What Royal controversially does to those beloved round-headed comic strip-kids is to show them as teenagers. But instead of a peppy spoofing like the Broadway musical Avenue Q's take on PBS kid show Sesame Street, Dog Sees God shows a future of angst and hurt for the Charlie Brown gang coping with drugs, violence and budding sexuality.
Dog Sees God begins when C.B. ( read Charlie Brown ) throws a funeral for his beloved beagle who died of rabies. Since C.B.'s fad-switching sister ( Michele Gross as the Sally character ) was the only guest, C.B. then goes about asking his friends for their opinions on mortality and an afterlife in Peanuts-style vignettes. The questioning also spurs C.B. to examine his own notions of self.

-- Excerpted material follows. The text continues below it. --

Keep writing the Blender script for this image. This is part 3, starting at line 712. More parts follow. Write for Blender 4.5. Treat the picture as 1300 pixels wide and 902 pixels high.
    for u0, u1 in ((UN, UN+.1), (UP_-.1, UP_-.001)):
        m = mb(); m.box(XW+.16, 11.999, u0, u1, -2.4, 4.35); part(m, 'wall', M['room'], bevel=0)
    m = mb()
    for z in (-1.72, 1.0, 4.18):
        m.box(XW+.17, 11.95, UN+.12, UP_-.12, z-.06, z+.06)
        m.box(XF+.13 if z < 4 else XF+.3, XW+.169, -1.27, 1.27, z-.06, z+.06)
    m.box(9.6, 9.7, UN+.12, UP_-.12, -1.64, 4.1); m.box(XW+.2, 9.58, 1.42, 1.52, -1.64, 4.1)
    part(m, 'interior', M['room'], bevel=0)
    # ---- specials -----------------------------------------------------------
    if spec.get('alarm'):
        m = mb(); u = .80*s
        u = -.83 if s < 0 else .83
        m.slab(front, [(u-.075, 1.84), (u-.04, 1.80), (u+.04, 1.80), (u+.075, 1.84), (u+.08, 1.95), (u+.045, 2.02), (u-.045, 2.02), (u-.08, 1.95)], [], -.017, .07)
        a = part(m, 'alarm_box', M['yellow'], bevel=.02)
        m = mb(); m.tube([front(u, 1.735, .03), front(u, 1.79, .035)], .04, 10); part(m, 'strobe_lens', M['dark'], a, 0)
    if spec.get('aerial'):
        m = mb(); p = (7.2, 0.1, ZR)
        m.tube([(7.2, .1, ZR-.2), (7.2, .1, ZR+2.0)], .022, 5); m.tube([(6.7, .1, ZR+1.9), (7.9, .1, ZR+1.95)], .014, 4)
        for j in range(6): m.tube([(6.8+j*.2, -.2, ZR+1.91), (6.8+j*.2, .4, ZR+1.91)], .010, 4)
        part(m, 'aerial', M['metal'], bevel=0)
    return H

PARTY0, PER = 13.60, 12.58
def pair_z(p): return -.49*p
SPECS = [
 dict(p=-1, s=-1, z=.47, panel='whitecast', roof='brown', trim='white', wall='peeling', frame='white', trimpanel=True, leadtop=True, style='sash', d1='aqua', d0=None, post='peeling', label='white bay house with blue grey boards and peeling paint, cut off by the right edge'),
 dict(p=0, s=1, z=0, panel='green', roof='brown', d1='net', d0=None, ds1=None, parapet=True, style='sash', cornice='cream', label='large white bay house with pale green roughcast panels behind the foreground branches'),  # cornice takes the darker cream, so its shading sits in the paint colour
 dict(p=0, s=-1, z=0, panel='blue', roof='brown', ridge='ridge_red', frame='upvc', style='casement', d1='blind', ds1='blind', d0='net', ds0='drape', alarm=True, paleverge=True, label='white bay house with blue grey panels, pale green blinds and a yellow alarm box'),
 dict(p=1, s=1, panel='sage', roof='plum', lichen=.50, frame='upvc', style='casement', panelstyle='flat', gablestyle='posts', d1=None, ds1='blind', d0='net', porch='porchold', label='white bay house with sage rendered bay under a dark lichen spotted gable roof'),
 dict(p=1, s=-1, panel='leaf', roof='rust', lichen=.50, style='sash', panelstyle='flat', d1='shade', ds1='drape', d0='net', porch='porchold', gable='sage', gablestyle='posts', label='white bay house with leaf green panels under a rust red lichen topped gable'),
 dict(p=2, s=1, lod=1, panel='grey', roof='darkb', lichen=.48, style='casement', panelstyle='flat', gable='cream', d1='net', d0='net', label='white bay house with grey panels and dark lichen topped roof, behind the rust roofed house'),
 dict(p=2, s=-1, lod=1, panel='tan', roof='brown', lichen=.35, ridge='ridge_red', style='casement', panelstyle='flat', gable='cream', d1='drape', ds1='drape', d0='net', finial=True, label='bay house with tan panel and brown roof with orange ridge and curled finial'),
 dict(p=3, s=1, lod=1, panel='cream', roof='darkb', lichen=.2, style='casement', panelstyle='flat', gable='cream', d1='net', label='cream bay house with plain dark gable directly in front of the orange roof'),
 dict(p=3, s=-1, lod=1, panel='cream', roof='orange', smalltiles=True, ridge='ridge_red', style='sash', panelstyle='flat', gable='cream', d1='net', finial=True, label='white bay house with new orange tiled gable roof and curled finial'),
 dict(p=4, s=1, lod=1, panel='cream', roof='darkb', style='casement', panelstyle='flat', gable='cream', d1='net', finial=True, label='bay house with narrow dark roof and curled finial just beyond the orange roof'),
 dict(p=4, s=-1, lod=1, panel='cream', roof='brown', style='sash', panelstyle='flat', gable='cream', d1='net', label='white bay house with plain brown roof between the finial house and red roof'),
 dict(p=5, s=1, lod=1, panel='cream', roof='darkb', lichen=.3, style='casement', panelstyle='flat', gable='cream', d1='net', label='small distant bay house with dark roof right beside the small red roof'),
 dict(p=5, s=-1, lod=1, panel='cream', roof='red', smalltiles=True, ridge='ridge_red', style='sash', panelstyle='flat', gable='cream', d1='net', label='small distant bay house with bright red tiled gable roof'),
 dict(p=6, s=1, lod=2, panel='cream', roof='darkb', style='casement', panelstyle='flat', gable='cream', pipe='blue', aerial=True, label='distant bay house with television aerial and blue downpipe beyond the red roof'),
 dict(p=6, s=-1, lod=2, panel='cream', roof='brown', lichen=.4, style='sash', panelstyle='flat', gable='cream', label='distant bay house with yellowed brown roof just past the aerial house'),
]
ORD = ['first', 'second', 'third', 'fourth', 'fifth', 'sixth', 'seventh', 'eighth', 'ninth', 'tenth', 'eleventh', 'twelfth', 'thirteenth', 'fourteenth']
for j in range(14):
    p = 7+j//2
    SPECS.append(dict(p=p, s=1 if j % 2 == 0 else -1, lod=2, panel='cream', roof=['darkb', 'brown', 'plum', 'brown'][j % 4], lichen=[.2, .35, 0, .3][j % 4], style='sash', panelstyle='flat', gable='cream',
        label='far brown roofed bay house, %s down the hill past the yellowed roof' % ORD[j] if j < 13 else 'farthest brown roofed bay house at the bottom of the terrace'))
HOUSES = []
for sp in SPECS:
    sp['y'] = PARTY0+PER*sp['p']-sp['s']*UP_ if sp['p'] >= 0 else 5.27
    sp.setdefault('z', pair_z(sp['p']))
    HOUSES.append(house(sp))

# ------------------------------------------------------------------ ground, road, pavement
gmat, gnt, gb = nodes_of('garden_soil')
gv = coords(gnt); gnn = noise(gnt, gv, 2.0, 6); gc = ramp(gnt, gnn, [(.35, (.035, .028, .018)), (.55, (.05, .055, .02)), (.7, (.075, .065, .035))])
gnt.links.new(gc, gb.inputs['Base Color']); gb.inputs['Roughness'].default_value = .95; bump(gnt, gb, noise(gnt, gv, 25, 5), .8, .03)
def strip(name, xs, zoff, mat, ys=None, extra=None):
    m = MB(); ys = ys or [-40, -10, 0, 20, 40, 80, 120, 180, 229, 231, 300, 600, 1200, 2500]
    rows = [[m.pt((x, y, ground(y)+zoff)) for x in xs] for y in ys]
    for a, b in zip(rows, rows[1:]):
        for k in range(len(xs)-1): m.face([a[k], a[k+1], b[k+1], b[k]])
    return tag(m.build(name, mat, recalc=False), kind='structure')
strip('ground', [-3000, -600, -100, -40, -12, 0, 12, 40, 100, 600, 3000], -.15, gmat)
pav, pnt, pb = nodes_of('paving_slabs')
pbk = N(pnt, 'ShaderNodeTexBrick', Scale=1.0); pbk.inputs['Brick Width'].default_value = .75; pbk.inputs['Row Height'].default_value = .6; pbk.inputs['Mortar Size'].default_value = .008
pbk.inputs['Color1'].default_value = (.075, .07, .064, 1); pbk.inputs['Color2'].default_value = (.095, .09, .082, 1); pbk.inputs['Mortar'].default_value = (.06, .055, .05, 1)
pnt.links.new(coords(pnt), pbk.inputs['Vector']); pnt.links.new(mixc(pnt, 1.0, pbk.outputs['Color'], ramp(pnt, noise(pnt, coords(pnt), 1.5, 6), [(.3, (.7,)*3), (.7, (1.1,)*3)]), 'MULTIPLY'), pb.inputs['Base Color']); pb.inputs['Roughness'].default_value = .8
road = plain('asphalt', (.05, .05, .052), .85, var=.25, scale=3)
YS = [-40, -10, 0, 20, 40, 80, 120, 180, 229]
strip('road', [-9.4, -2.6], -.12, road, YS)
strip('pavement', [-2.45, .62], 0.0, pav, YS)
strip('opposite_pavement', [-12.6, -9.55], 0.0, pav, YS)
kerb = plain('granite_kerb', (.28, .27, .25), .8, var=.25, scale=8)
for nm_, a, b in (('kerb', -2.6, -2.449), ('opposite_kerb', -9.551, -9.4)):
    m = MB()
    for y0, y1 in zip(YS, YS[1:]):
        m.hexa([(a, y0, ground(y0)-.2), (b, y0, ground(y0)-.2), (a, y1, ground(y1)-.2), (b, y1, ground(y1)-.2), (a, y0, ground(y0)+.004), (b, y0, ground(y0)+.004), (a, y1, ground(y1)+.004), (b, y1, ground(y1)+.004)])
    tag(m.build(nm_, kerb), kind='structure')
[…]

One thing to commend Royal for is not going the easy spoof route. No, Peppermint Patty and Marcie ( Colleen E. Miller as Tricia and Anna Schutz as Marcy here ) are not sport-loving lesbians, but popular girls dishing out oodles of contempt. Characters change like Pig Pen ( George Remus as Matt here ) who has grown into an aggressive jock while level-headed Linus ( Van here humorously played by Jacob A. Ware ) becomes a spacey pot head. The crabby nature of Lucy ( sarcastically played by Liz Hoffman as Van's sister ) explains why she is incarcerated, but most surprising of all is how C.B. can become a hanger-on in the popular crowd despite perpetual childhood failures.
Where Dog Sees God takes a poignant and serious turn is when C.B. rekindles a friendship with Beethoven ( Michael Rashid playing Schroeder from the strip ) , now a ruthlessly taunted outcast attacked as the school 'faggot.' The friendship turns romantic and tests C.B.'s friends' thinking and spurs a tragic ending.
Rubicon's simple production under Ron Popp's strong direction features a comic cast that gets the nastiness and aimlessness of teenagers just right, plus the sometimes existential pondering and silly dance styles of the original Peanuts gang. Chris Kordys' C.B. is the emotional and honest heart of the production, particularly when he digs into a growing well of grief.
Dog Sees God may be sacrilege for some, but Royal's smart and funny Peanuts imaginings continue on in the spirit of Schultz's work. Though Charlie Brown and friends didn't age much throughout their decades on newspaper funny pages, their doubts, fears and diffident neuroses were definitely grown-up—a reflection on Schultz's own depressed nature now being controversially examined in book and TV biographies. Royal's Peanuts parodying may be ruthless at times, but it's done with genuine love and affection.